In my list, we have the wooden scooter race and the native dances. Fellow travel blogger Sai (of Lakas Ng Trip) suggested that we should witness the opening ceremony where the locals would bring a live bovine or some pig in the middle of the square and the (participating) natives would hack it to death. Brutal but very pagan. It is unadulterated culture and tradition, mind you. You don’t get to see things like that in the city. It reminds me how Heneral Luna died in the movie of his namesake or just another Game of Thrones death scene. Since we missed it in the morning, we didn’t know if the same ritual was made.

Wooden scooter race

The wooden scooter race is scheduled at 2 pm and we thought we can no longer make it, but Kareen was looking forward to it, aside from the native dances. And we’re delighted that we were just in time. Since there’s a road block en route to the Banaue Tourism Centre, we decided to get off and walk towards it. We dragged our huge bags, ignored the dizziness from the long ride, and took our respective positions in anticipation of the scooter racing.

The race was not like what we expected, so far from the one in the Bear Brand TVC, because the scooter drivers passed us by one by one. It was a bit disappointing but we’re still happy since we witnessed it.

Our chosen lodge was fully booked (no surprise there!), we trusted our gut feel and looked for a trustworthy-looking tricycle driver to help us find a good lodge to stay (we always do this and we are 80% correct most of the time). We checked in at Las Vegas Lodge and Restaurant (the one across the Cordillera Museum), freshened up and headed back to town.

As we strolled in the trade centre, we found out that they’re going to repeat the scooter racing in a few minutes from the bridge down to the town proper. Guess our luck is on our side. And we got the best seats in the house as we watched the scooter racers zoomed past us in their two-wheeled wooden scooters. The Ifugao rice god, Bulol (bul-ol), anitos and the other rice guardians, aligned the stars and (literally) the wooden scooters just for our eyes. Yep, that’s tadhana (destiny) right there in the works.

Ifugao float parade

The float parade is not part of my Imbayah list of activities to see but since it happens before the native dances, we decided to check them out and see how Ifugaos do a float parade.

There are only 6 float tricycles and float #2 is Kareen’s favourite.
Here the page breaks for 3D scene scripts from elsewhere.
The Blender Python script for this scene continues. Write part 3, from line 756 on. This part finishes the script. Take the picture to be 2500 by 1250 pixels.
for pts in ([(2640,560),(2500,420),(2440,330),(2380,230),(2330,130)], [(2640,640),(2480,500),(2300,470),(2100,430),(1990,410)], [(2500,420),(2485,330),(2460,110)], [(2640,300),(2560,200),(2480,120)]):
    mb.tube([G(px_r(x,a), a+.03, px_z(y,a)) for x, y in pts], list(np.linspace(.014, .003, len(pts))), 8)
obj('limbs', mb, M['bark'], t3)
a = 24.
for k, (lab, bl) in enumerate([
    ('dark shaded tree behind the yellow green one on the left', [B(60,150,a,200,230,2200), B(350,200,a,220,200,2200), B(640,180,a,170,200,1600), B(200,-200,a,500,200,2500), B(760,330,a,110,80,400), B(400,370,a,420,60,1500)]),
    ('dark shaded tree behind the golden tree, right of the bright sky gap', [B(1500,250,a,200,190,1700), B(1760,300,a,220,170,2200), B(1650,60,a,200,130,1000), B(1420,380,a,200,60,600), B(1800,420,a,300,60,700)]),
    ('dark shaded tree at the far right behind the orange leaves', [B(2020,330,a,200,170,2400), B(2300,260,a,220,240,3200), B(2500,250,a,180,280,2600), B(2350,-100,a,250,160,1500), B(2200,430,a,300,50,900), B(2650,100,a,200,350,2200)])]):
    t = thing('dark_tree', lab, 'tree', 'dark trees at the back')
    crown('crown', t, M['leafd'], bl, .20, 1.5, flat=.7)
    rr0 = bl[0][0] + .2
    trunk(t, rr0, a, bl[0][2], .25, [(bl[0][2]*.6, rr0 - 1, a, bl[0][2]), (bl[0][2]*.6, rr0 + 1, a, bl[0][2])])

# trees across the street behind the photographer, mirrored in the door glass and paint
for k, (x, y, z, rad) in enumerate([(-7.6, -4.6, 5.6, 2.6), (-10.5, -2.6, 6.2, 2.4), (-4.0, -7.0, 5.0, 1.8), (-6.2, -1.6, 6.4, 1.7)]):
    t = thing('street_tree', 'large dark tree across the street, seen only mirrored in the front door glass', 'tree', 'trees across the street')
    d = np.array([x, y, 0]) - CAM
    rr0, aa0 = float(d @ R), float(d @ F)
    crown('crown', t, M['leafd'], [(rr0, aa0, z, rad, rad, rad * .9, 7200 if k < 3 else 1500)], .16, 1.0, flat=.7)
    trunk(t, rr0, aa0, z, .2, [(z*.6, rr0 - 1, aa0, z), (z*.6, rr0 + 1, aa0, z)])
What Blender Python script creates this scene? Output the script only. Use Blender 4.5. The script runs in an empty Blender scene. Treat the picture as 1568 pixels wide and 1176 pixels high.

Don’t ask me why.

I’m used to seeing a float in six to ten-wheeler trucks every Sinulog but Ifugaos got creative and converted their tricycles into floats.

Ifugao native dances

We were just in time for the dances. After the floats parked outside the municipal gym, we saw a group of Ifugao boys in their g-string costumes who seemed to be crouching en route to the gym. I tugged Kareen and we followed them. Luckily, we did because they are the opening group for the native dances. Their leader, a grown up guy was chanting “Eem-bah-yah!” which was responded by the little boys “eem-bah-yah!” while they brandish their spears and continue their crouch dance-chant number.

Here are clips of their performances:

The photos below were taken by Kareen. These kids are national champions for native dances. And they were awesome!

Two kids demonstrated one of the many Ifugao games

Also read: 5 Life-Changing Reasons to Visit the Banaue Rice Terraces 

Though we didn’t get to see any Ifugao games because we went to Batad, we are contented to be part of the Imbayah celebration. I hope this won’t be my first and last Imbayah Festival experience.